Here’s everyone’s alibis:
• Colleen, Tiana, Robyn, Pardeep, Maureen, Jianfei, and Tayyaba were all swimming together from 8am to 9:30am.
• Brandon, Adeyinka, Cristina, Ash, Cookie, and Paolo were all looking for clams together from 8:30am to 9:30am.
• Mouang, Armoriana, JoAnn, Adam, Denisha, Edith, and Angel were all gathering coconuts together from 9am until they heard Kevin’s screams.
• Daniel, Josue, Natalie, Danielle, Dwight, and Vithaya were hiking from 9:30 until they heard the screams.

Please find the killer before someone else is murdered!

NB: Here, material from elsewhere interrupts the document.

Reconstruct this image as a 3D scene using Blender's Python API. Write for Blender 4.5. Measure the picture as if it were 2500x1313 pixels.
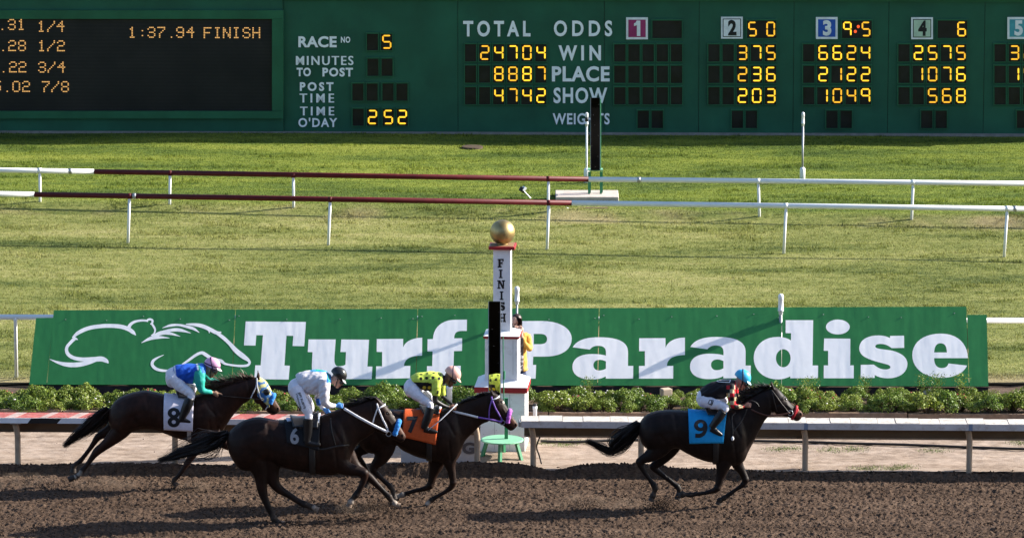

[Note: Students often like to accuse me of being the killer, so I get killed next. I tell them I think it's because I knew too much. The list of names puts each of the 4 suspects in a different group. The one without an alibi is the serial killer.]

I do this project in Intermediate Algebra (the community college equivalent of a high school Algebra II course, done in one semester) and in Pre-Calc. In Pre-Calc, I often end with an assignment to each write up their closing arguments as prosecuting attorney, explaining to the jury how we know the time of death, and why that means the prime suspect is the killer. A lot of them have fun with that assignment.

I give them a problem like this on their next test, and it's not great. I wish I had collected data on success rate on that question. It's probably less than half of the students. Worse than other questions...

[Notes added on 2-7-14:
  1. Well, I'm not sure when it shifted, but they do better on this test problem these days.
  2. If you plan to use this, you will need time to fix up the two lists of names. Work the problems out ahead of time, so you know how it will play out in class.]

Please comment, critique, and suggest improvements.